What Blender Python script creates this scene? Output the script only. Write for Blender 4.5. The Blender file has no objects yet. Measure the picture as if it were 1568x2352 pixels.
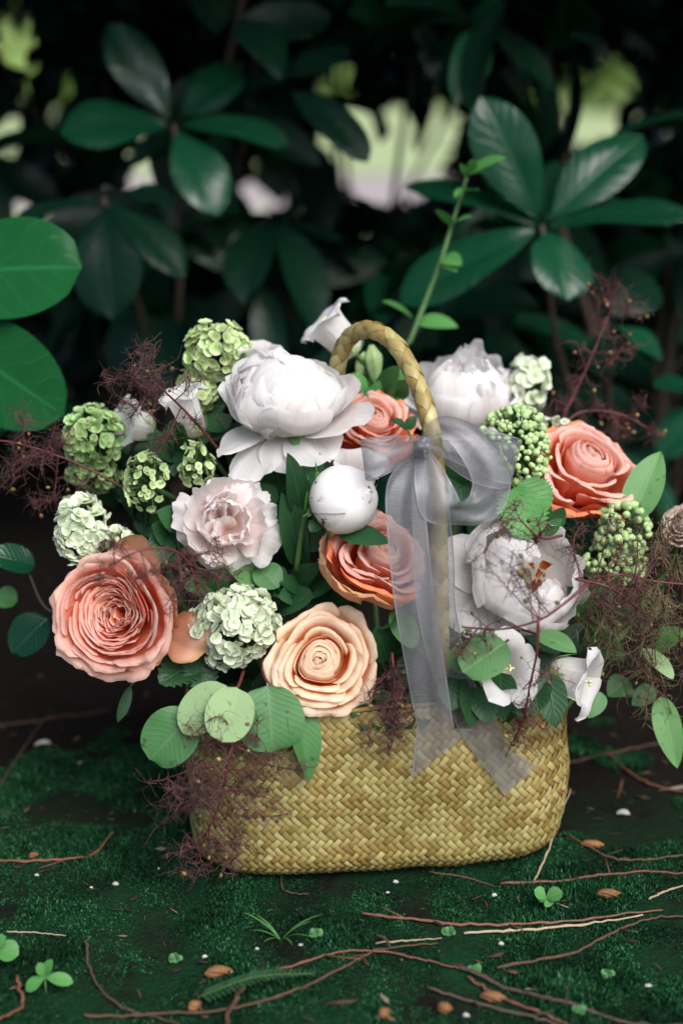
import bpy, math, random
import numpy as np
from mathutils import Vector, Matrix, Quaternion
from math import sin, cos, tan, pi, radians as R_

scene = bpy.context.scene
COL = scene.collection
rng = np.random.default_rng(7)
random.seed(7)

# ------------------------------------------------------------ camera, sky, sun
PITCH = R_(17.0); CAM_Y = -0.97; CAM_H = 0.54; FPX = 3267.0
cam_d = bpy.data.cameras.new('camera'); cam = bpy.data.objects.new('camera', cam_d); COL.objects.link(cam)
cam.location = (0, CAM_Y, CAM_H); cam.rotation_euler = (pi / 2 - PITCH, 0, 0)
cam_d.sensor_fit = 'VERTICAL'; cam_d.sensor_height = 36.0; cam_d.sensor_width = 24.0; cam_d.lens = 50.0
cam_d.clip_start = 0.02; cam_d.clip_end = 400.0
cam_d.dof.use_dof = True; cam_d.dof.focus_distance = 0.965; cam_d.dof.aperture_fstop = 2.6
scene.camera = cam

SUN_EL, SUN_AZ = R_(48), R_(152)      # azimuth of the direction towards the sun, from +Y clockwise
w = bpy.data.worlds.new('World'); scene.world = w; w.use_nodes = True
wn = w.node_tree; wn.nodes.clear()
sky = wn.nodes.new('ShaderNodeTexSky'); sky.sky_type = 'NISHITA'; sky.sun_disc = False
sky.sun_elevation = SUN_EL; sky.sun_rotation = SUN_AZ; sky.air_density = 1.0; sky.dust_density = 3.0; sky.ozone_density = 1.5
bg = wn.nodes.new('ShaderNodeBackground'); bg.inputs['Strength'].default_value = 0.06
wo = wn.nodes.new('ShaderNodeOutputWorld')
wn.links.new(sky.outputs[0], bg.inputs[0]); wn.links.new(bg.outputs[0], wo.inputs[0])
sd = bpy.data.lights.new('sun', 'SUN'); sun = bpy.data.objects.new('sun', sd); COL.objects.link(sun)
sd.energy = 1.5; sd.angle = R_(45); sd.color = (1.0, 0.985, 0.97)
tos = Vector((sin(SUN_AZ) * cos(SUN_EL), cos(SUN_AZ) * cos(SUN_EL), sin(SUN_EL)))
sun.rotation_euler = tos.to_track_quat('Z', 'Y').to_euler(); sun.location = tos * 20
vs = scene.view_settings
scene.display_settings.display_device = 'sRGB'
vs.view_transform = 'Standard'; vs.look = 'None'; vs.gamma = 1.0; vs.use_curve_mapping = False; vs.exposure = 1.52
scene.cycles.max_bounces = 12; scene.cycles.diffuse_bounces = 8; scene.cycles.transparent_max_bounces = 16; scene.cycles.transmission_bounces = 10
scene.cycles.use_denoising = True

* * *

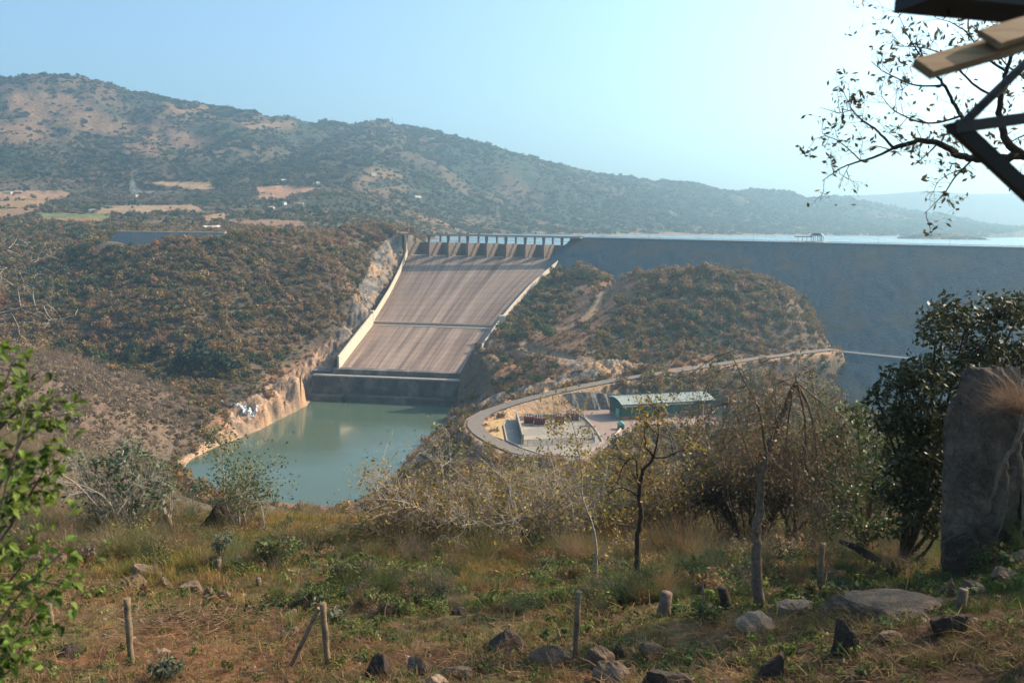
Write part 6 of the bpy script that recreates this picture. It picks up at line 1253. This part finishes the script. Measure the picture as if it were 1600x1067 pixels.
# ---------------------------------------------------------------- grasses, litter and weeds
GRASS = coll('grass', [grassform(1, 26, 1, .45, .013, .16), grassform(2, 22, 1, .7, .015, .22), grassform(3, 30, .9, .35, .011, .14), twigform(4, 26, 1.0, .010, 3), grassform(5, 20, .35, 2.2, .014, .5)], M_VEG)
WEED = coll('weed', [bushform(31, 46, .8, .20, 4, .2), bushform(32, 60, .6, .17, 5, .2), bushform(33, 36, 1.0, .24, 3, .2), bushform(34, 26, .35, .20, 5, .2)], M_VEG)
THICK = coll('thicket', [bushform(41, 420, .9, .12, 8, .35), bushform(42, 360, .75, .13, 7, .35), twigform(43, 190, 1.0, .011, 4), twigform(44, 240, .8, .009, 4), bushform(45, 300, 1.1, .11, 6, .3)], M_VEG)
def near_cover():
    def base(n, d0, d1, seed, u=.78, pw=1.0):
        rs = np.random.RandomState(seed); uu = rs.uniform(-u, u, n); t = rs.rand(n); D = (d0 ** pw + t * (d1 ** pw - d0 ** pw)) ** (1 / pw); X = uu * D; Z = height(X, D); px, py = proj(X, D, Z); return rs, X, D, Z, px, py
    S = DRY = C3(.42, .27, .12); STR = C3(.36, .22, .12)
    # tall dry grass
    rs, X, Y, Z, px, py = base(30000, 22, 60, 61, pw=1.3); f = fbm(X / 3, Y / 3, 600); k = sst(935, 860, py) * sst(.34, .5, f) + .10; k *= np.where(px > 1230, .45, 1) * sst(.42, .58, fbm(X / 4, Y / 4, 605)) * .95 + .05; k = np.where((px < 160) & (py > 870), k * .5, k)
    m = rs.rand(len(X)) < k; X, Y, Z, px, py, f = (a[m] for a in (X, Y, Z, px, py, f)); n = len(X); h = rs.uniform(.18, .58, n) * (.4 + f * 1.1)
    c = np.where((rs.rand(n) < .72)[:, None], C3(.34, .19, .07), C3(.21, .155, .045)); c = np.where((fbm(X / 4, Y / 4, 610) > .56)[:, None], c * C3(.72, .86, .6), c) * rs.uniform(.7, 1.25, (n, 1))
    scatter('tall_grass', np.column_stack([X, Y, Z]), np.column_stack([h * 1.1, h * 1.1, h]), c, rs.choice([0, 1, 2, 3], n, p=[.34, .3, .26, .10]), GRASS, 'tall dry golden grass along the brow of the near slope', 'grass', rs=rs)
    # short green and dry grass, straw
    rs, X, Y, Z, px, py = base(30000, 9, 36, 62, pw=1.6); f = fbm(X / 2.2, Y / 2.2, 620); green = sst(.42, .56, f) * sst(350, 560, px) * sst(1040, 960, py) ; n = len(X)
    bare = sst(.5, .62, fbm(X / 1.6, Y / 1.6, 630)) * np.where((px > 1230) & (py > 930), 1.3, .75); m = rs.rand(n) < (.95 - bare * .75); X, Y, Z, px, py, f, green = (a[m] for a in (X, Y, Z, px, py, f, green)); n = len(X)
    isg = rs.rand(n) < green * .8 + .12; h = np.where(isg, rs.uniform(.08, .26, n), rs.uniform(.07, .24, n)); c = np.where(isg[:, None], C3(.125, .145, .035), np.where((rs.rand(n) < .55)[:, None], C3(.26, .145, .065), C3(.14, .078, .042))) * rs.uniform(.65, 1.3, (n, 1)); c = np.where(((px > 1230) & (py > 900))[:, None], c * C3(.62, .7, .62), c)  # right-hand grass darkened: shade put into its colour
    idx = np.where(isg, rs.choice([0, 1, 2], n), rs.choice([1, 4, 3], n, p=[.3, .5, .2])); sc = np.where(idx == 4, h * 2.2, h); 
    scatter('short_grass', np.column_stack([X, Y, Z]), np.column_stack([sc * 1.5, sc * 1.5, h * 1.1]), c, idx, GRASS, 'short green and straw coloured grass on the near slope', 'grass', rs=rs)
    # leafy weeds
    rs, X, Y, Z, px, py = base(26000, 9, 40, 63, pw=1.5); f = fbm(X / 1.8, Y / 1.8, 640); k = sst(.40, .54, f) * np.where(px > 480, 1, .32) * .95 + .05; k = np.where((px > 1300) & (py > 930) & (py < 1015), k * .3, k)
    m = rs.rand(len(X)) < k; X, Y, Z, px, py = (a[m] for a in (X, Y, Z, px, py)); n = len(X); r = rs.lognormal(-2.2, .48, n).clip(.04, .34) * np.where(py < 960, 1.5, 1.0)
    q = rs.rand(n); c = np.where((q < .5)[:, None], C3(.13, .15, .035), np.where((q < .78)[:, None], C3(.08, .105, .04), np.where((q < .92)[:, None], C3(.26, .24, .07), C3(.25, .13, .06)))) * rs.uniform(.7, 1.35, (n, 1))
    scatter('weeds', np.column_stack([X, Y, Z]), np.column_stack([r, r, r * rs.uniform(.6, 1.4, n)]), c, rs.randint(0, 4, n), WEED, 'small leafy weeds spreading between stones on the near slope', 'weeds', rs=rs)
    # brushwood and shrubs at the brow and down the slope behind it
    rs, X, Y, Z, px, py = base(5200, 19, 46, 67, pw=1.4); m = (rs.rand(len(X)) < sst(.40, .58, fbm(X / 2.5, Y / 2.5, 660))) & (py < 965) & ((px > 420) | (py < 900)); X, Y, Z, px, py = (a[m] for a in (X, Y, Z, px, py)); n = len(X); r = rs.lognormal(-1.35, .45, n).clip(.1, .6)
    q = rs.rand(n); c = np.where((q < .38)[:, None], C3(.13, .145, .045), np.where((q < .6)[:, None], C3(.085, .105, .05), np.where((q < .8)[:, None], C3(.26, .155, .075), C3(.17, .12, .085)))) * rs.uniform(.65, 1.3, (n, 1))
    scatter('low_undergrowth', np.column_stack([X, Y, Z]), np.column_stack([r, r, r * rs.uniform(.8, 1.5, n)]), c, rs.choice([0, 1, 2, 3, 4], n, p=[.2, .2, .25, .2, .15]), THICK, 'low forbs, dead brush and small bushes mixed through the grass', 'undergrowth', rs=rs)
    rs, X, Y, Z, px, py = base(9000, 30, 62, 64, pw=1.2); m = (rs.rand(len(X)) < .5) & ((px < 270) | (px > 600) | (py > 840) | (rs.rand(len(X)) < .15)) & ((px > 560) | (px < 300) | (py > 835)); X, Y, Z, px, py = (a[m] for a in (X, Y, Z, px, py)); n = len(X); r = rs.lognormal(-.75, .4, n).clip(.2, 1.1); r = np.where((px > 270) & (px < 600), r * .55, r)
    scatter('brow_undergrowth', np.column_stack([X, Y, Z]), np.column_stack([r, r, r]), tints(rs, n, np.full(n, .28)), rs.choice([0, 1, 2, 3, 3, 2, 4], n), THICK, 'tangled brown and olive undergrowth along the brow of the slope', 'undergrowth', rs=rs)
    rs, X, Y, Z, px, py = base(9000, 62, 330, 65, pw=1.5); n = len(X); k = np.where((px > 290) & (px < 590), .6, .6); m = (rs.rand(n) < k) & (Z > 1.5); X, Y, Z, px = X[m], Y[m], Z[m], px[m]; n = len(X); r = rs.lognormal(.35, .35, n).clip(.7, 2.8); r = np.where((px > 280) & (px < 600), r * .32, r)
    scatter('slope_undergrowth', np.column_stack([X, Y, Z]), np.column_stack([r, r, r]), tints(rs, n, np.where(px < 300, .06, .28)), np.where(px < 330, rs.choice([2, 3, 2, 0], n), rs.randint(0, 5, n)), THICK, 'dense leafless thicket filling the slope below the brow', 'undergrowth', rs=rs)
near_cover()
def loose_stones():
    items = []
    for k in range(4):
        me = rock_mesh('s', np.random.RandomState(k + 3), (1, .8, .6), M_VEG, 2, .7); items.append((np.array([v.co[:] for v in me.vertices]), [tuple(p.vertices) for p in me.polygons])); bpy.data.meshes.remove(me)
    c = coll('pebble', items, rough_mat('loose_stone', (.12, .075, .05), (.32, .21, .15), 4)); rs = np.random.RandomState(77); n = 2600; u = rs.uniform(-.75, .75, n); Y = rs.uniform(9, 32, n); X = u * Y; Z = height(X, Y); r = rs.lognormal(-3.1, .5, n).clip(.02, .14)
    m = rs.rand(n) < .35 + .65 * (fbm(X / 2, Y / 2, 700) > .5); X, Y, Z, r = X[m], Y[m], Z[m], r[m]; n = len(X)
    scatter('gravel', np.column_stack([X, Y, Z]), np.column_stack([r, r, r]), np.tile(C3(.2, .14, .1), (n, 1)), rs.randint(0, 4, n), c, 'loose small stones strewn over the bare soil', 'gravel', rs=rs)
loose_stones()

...

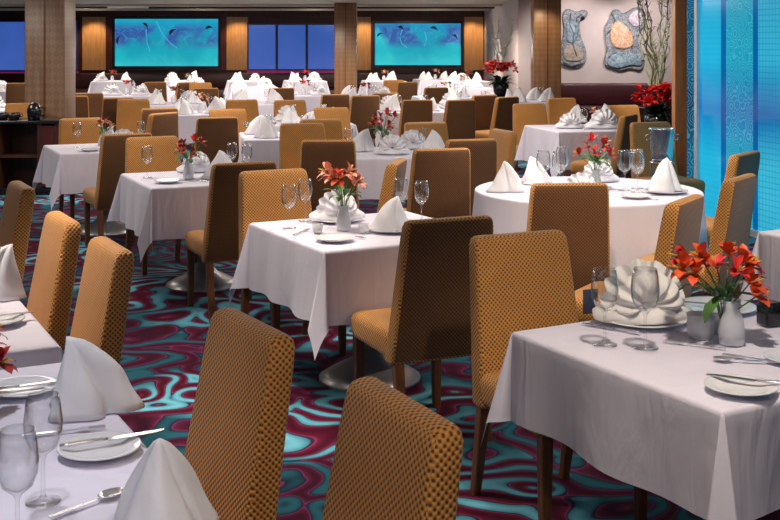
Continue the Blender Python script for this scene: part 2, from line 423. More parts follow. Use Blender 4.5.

• **Exercise details**
Set down nothing but the lines from the one holding "What Blender Python" through the one holding "from math import", both included, exactly as they appear; any picture is left out.

• **Written response**
What Blender Python script creates this scene? Output the script only. Write for Blender 4.5. The Blender file has no objects yet. Measure the picture as if it were 1568x2352 pixels.
import bpy, math, random
import numpy as np
from mathutils import Vector, Matrix, Quaternion
from math import sin, cos, tan, pi, radians as R_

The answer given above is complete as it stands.